Les mythologues ne se sont guère emballés par les travaux de Campbell.
Tout à fait mais c’est parce que les mythologues s’intéressent plus à la forme qu’au fond. Les personnes qui étudient les anciens mythes s’intéressent à ce qui fait les spécificités de telle ou telle culture. Parler Monomythe à un mythologue c’est un peu parler alphabet à un académicien. De plus les conclusions universalistes qui sous-tendent les thèses de Campbell se heurtent, avouons-le, à pas mal d’idéologues. Les chercheurs se contentent de froncer les sourcils de ne pas trop en parler, histoire de ne fâcher personne. Pourtant Georges Dumézil a eu moins de problème à se faire accepter avec son modèle indo-européen.
Oui c’est bon Campbell et ses travaux sont bien connus des cinéphiles et des amateurs de jeux vidéo au point que les scénaristes se servent du voyage du héros comme une bible. Au final aucune originalité, on nous ressort la même soupe ad nauseam.
Ça c’est parce qu’ils appliquent le modèle au premier degré, sans explorer le potentiel du chemin du héros. La force du chemin c’est qu’il parle à chacun d’entre nous. De fait nous pouvons nous permettre de nous aventurer dans des idées nouvelles car elles se fondent sur un élément essentiel et commun.
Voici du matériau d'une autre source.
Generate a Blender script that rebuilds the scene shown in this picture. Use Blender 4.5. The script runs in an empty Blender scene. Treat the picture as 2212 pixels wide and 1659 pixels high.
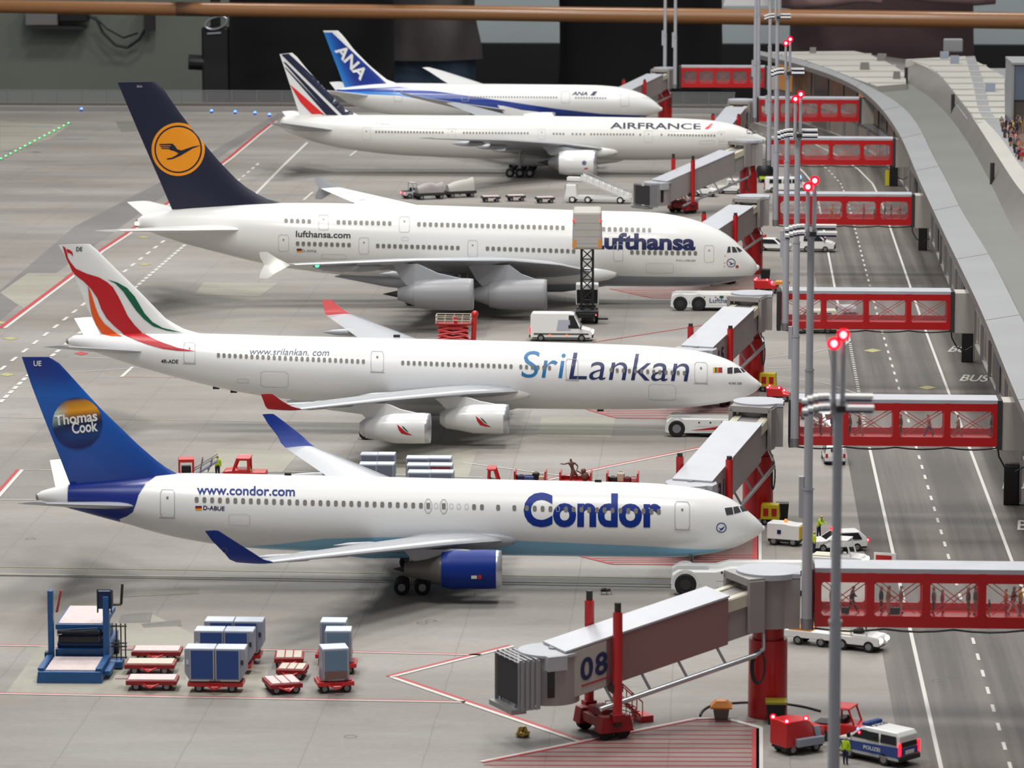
import bpy, bmesh, math, random
from mathutils import Vector, Matrix
from mathutils.geometry import tessellate_polygon
from mathutils.bvhtree import BVHTree
C = bpy.context.scene.collection
SC = bpy.context.scene
rnd = random.Random(7)
PI = math.pi
# ---------------------------------------------------------------- camera
# units: one unit = one metre of the 1:87 layout (the room around it is therefore 87 times life size)
CAM = Vector((9.05, 0.0, 57.96)); PITCH = math.radians(8.6175); YAW = math.radians(3.009); FPX = 8516.0
cd = bpy.data.cameras.new('camera'); cam = bpy.data.objects.new('camera', cd); C.objects.link(cam)
cam.location = CAM; cam.rotation_euler = (PI/2-PITCH, 0, YAW)
cd.sensor_width = 36; cd.lens = FPX/2212*36; cd.clip_start = 1; cd.clip_end = 5000
cd.dof.use_dof = True; cd.dof.focus_distance = 330; cd.dof.aperture_fstop = 0.5
SC.camera = cam
# ---------------------------------------------------------------- world, lights, exposure
w = bpy.data.worlds.new('room_light'); SC.world = w; w.use_nodes = True
w.node_tree.nodes['Background'].inputs[0].default_value = (0.93, 0.95, 1.0, 1)
w.node_tree.nodes['Background'].inputs[1].default_value = 0.27
SC.view_settings.view_transform = 'Standard'; SC.view_settings.look = 'None'
SC.view_settings.exposure = -0.22; SC.view_settings.gamma = 1.0
SC.view_settings.use_curve_mapping = False
def area(name, loc, sx, sy, power, col=(1, .985, .96), aim=None):
    l = bpy.data.lights.new(name, 'AREA'); l.shape = 'RECTANGLE'; l.size = sx; l.size_y = sy; l.energy = power; l.color = col
    o = bpy.data.objects.new(name, l); C.objects.link(o); o.location = loc
    if aim: o.rotation_euler = (Vector(aim)-Vector(loc)).to_track_quat('-Z', 'Y').to_euler()
    return o
for x, y in ((-110, 830), (-20, 830), (70, 830)): area('back_wall_fill', (x, y, 150), 30, 20, 80000, aim=(x, 920, -10))  # added fill lights that brighten the back wall and the visitors
for i, (x, y) in enumerate([(-70, 200), (30, 215), (-70, 340), (30, 350), (-70, 490), (30, 500), (-60, 640), (35, 650)]):
    area('ceiling_lamp', (x, y, 190), 34, 60, (185000 if y < 400 else 195000)*(1.12 if x < 0 else .82))
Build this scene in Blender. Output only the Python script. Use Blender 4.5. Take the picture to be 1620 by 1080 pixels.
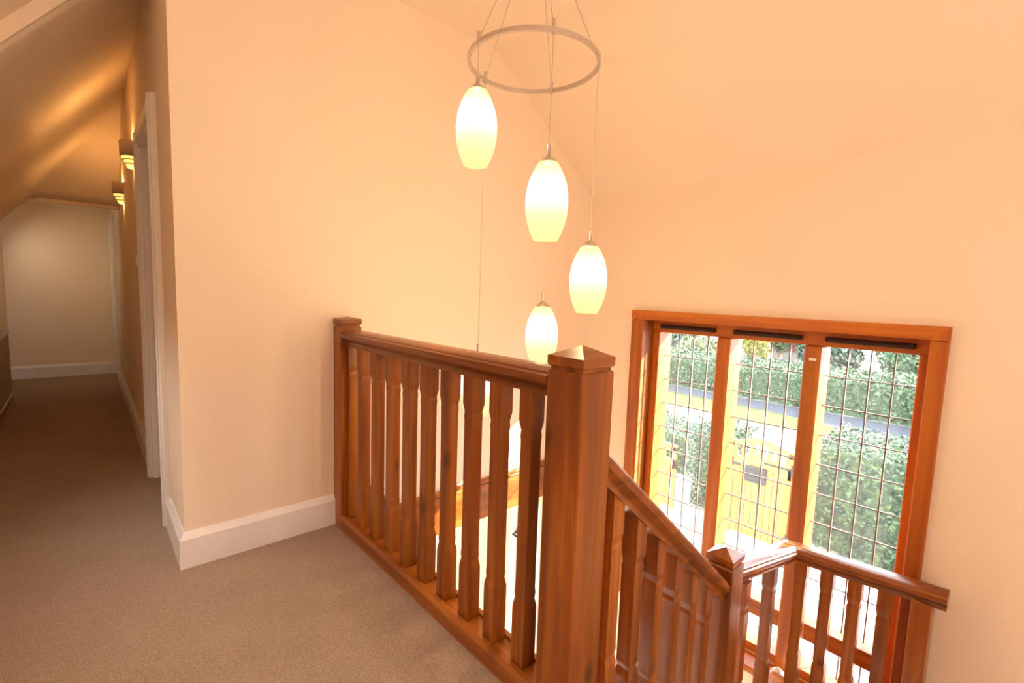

S’attacher uniquement au chemin du héros seul c’est se limiter à un squelette narratif qui paraitra bien maigre. Des clichés vu et revus depuis l'aube de l'humanité.
En somme Campbell lui-même assume les limitations du modèle et ne voie pas dans le Monomythe une solution à tout (comment raconter une histoire, s’élever spirituellement, etc.) mais comme une base qu’il est important de prendre en compte car elle a façonné nos cultures.
Ce n’est pas une vue patriarcale et capitaliste ces histoires d’individus males qui dépasse « la plèbe » pour devenir roi du monde ? On dirait du Nietzche.
Alors un c’est une vue un peu simpliste et Campbell ne justifiait en rien le modèle du héros mâle. Tout d’abord parce que des millénaires de patriarcat sont difficiles à effacer d’un coup et que, oui, dans la majorité des histoires, les héros sont des hommes. Mais pas dans toutes et surtout pas dans les contes pour enfant où les héros sont souvent des héroïnes. Et de deux cette idée qui voudrait que le héros va dominer les autres par son pouvoir fraichement acquis est une illusion. La vraie signification du Monomythe est le cheminement vers la sagesse, la paix intérieure. Si les symboles utilisés sont bien matériels la plupart du temps, le fond de la victoire du héros est bien intérieur. Cet oubli est à l’origine, à mon avis, de la vision « premier degré » des religions et des personnes qui vont chercher dans une vérité spirituelle une vérité matérielle bien illusoire.
ENJOY!
Ô Gilgamesh, pourquoi courir ainsi?
La vie que tu cherches, tu ne la retrouveras jamais.
Lorsque les dieux ont créé l'homme,
ils assignèrent la mort à l'humanité,
et gardèrent la vie dans leurs mains.
Nourris-toi Gilgamesh;
jour et nuit, réjouis-toi;
organise chaque jour, un évènement heureux.
Jour et nuit, divertis-toi, sois gai;
que tes vêtements soient élégants,
que ta tête soit lavée et ton corps baigné.
Sois attentif au tout petit qui te tient par la main.
Que ta femme soit comblé, bien serrée contre toi.